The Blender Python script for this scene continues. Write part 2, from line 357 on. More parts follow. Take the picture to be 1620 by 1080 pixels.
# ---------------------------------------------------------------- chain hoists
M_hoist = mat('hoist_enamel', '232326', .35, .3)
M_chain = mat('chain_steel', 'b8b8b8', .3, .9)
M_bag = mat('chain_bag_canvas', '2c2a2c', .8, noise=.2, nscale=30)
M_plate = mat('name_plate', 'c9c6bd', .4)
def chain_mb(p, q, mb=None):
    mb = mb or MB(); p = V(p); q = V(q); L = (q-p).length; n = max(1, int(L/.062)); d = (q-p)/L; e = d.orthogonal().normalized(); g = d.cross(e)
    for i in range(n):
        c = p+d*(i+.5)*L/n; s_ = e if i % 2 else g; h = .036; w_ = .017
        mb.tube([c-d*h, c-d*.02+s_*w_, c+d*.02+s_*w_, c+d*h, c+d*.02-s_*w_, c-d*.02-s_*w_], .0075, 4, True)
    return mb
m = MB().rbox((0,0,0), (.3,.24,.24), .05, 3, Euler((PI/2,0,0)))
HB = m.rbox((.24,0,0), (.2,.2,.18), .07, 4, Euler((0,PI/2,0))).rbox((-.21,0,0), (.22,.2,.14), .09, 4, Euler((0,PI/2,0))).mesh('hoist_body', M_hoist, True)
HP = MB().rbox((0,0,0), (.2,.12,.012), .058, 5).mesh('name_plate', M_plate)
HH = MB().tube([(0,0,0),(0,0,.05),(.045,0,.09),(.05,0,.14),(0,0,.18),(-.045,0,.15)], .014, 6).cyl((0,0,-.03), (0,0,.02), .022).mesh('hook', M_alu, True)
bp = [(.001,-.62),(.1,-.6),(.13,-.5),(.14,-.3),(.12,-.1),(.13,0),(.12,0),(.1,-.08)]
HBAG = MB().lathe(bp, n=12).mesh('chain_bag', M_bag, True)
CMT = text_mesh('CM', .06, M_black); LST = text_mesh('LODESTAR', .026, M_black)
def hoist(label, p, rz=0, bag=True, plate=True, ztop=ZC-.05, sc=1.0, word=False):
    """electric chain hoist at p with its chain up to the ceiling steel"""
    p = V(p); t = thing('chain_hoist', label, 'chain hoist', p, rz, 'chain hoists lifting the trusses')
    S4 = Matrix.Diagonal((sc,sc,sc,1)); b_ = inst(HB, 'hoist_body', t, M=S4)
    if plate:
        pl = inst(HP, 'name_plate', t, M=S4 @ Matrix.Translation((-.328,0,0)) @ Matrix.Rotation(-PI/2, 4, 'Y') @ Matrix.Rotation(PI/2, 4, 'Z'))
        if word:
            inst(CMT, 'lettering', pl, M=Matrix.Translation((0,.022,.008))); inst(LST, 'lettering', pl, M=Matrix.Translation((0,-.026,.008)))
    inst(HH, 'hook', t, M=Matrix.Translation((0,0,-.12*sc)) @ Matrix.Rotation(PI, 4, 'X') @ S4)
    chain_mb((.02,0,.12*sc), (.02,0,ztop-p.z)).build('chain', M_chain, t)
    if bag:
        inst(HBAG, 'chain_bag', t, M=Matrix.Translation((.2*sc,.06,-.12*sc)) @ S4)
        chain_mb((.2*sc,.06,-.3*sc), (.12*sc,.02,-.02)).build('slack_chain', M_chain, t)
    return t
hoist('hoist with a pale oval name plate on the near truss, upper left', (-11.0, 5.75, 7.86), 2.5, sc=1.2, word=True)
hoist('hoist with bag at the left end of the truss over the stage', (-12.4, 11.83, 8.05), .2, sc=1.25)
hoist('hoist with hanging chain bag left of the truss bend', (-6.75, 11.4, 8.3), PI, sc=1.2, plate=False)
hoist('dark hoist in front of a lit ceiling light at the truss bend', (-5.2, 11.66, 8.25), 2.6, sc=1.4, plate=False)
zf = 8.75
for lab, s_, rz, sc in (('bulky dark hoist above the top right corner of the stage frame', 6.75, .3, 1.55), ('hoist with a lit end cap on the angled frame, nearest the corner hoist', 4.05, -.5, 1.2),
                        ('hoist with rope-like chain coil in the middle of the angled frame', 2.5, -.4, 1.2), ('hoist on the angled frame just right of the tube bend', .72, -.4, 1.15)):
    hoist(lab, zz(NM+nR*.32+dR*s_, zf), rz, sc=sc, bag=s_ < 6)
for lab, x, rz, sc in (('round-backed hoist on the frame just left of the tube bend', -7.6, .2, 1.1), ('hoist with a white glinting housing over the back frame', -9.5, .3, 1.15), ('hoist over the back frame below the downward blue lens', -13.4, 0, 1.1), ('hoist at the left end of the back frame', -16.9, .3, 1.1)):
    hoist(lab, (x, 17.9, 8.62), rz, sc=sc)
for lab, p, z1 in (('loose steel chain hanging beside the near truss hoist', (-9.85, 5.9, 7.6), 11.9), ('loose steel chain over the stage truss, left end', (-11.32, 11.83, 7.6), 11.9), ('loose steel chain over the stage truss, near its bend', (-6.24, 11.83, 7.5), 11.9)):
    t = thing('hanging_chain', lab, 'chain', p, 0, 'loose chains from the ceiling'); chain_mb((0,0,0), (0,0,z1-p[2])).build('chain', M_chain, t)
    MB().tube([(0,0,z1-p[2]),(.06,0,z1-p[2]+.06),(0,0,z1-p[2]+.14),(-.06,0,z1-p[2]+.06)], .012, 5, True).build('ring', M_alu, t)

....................

Print again each line of the listing above, exactly as it appears.

The Blender Python script for this scene continues. Write part 2, from line 357 on. More parts follow. Take the picture to be 1620 by 1080 pixels.
# ---------------------------------------------------------------- chain hoists
M_hoist = mat('hoist_enamel', '232326', .35, .3)
M_chain = mat('chain_steel', 'b8b8b8', .3, .9)
M_bag = mat('chain_bag_canvas', '2c2a2c', .8, noise=.2, nscale=30)
M_plate = mat('name_plate', 'c9c6bd', .4)
def chain_mb(p, q, mb=None):
    mb = mb or MB(); p = V(p); q = V(q); L = (q-p).length; n = max(1, int(L/.062)); d = (q-p)/L; e = d.orthogonal().normalized(); g = d.cross(e)
    for i in range(n):
        c = p+d*(i+.5)*L/n; s_ = e if i % 2 else g; h = .036; w_ = .017
        mb.tube([c-d*h, c-d*.02+s_*w_, c+d*.02+s_*w_, c+d*h, c+d*.02-s_*w_, c-d*.02-s_*w_], .0075, 4, True)
    return mb
m = MB().rbox((0,0,0), (.3,.24,.24), .05, 3, Euler((PI/2,0,0)))
HB = m.rbox((.24,0,0), (.2,.2,.18), .07, 4, Euler((0,PI/2,0))).rbox((-.21,0,0), (.22,.2,.14), .09, 4, Euler((0,PI/2,0))).mesh('hoist_body', M_hoist, True)
HP = MB().rbox((0,0,0), (.2,.12,.012), .058, 5).mesh('name_plate', M_plate)
HH = MB().tube([(0,0,0),(0,0,.05),(.045,0,.09),(.05,0,.14),(0,0,.18),(-.045,0,.15)], .014, 6).cyl((0,0,-.03), (0,0,.02), .022).mesh('hook', M_alu, True)
bp = [(.001,-.62),(.1,-.6),(.13,-.5),(.14,-.3),(.12,-.1),(.13,0),(.12,0),(.1,-.08)]
HBAG = MB().lathe(bp, n=12).mesh('chain_bag', M_bag, True)
CMT = text_mesh('CM', .06, M_black); LST = text_mesh('LODESTAR', .026, M_black)
def hoist(label, p, rz=0, bag=True, plate=True, ztop=ZC-.05, sc=1.0, word=False):
    """electric chain hoist at p with its chain up to the ceiling steel"""
    p = V(p); t = thing('chain_hoist', label, 'chain hoist', p, rz, 'chain hoists lifting the trusses')
    S4 = Matrix.Diagonal((sc,sc,sc,1)); b_ = inst(HB, 'hoist_body', t, M=S4)
    if plate:
        pl = inst(HP, 'name_plate', t, M=S4 @ Matrix.Translation((-.328,0,0)) @ Matrix.Rotation(-PI/2, 4, 'Y') @ Matrix.Rotation(PI/2, 4, 'Z'))
        if word:
            inst(CMT, 'lettering', pl, M=Matrix.Translation((0,.022,.008))); inst(LST, 'lettering', pl, M=Matrix.Translation((0,-.026,.008)))
    inst(HH, 'hook', t, M=Matrix.Translation((0,0,-.12*sc)) @ Matrix.Rotation(PI, 4, 'X') @ S4)
    chain_mb((.02,0,.12*sc), (.02,0,ztop-p.z)).build('chain', M_chain, t)
    if bag:
        inst(HBAG, 'chain_bag', t, M=Matrix.Translation((.2*sc,.06,-.12*sc)) @ S4)
        chain_mb((.2*sc,.06,-.3*sc), (.12*sc,.02,-.02)).build('slack_chain', M_chain, t)
    return t
hoist('hoist with a pale oval name plate on the near truss, upper left', (-11.0, 5.75, 7.86), 2.5, sc=1.2, word=True)
hoist('hoist with bag at the left end of the truss over the stage', (-12.4, 11.83, 8.05), .2, sc=1.25)
hoist('hoist with hanging chain bag left of the truss bend', (-6.75, 11.4, 8.3), PI, sc=1.2, plate=False)
hoist('dark hoist in front of a lit ceiling light at the truss bend', (-5.2, 11.66, 8.25), 2.6, sc=1.4, plate=False)
zf = 8.75
for lab, s_, rz, sc in (('bulky dark hoist above the top right corner of the stage frame', 6.75, .3, 1.55), ('hoist with a lit end cap on the angled frame, nearest the corner hoist', 4.05, -.5, 1.2),
                        ('hoist with rope-like chain coil in the middle of the angled frame', 2.5, -.4, 1.2), ('hoist on the angled frame just right of the tube bend', .72, -.4, 1.15)):
    hoist(lab, zz(NM+nR*.32+dR*s_, zf), rz, sc=sc, bag=s_ < 6)
for lab, x, rz, sc in (('round-backed hoist on the frame just left of the tube bend', -7.6, .2, 1.1), ('hoist with a white glinting housing over the back frame', -9.5, .3, 1.15), ('hoist over the back frame below the downward blue lens', -13.4, 0, 1.1), ('hoist at the left end of the back frame', -16.9, .3, 1.1)):
    hoist(lab, (x, 17.9, 8.62), rz, sc=sc)
for lab, p, z1 in (('loose steel chain hanging beside the near truss hoist', (-9.85, 5.9, 7.6), 11.9), ('loose steel chain over the stage truss, left end', (-11.32, 11.83, 7.6), 11.9), ('loose steel chain over the stage truss, near its bend', (-6.24, 11.83, 7.5), 11.9)):
    t = thing('hanging_chain', lab, 'chain', p, 0, 'loose chains from the ceiling'); chain_mb((0,0,0), (0,0,z1-p[2])).build('chain', M_chain, t)
    MB().tube([(0,0,z1-p[2]),(.06,0,z1-p[2]+.06),(0,0,z1-p[2]+.14),(-.06,0,z1-p[2]+.06)], .012, 5, True).build('ring', M_alu, t)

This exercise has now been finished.